╭──
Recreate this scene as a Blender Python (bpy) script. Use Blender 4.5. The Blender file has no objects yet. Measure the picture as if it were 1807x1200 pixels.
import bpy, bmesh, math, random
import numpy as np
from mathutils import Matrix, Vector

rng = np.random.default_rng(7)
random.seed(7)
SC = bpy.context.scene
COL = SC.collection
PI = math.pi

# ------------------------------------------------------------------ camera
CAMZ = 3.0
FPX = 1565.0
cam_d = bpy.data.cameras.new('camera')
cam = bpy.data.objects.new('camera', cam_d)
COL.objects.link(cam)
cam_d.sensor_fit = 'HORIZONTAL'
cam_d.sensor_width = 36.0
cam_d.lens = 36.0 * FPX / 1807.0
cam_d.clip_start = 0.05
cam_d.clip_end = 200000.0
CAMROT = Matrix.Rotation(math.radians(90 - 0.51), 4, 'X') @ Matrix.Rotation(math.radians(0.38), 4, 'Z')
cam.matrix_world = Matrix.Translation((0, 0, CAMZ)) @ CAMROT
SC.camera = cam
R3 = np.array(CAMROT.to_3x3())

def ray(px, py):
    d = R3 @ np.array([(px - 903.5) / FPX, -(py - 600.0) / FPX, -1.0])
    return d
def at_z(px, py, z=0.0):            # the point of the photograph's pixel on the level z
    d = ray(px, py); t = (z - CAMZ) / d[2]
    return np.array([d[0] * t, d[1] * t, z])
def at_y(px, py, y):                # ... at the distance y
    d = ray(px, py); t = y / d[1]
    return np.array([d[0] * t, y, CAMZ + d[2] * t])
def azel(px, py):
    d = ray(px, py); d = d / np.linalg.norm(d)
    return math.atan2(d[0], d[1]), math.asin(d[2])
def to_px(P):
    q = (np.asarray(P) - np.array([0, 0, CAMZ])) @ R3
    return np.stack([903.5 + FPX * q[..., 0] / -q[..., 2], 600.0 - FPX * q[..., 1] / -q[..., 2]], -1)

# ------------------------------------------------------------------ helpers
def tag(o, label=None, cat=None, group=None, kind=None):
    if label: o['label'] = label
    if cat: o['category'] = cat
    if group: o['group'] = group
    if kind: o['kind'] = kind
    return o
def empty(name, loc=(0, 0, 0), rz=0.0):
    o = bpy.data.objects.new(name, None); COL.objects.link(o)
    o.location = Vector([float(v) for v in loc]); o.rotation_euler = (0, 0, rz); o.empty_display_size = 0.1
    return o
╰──
*Task to complete*: What you return should be the lines from the start of the data through the line with "from mathutils import Matrix, Vector", quoted exactly and nothing more.

*Right answer*:
Recreate this scene as a Blender Python (bpy) script. Use Blender 4.5. The Blender file has no objects yet. Measure the picture as if it were 1807x1200 pixels.
import bpy, bmesh, math, random
import numpy as np
from mathutils import Matrix, Vector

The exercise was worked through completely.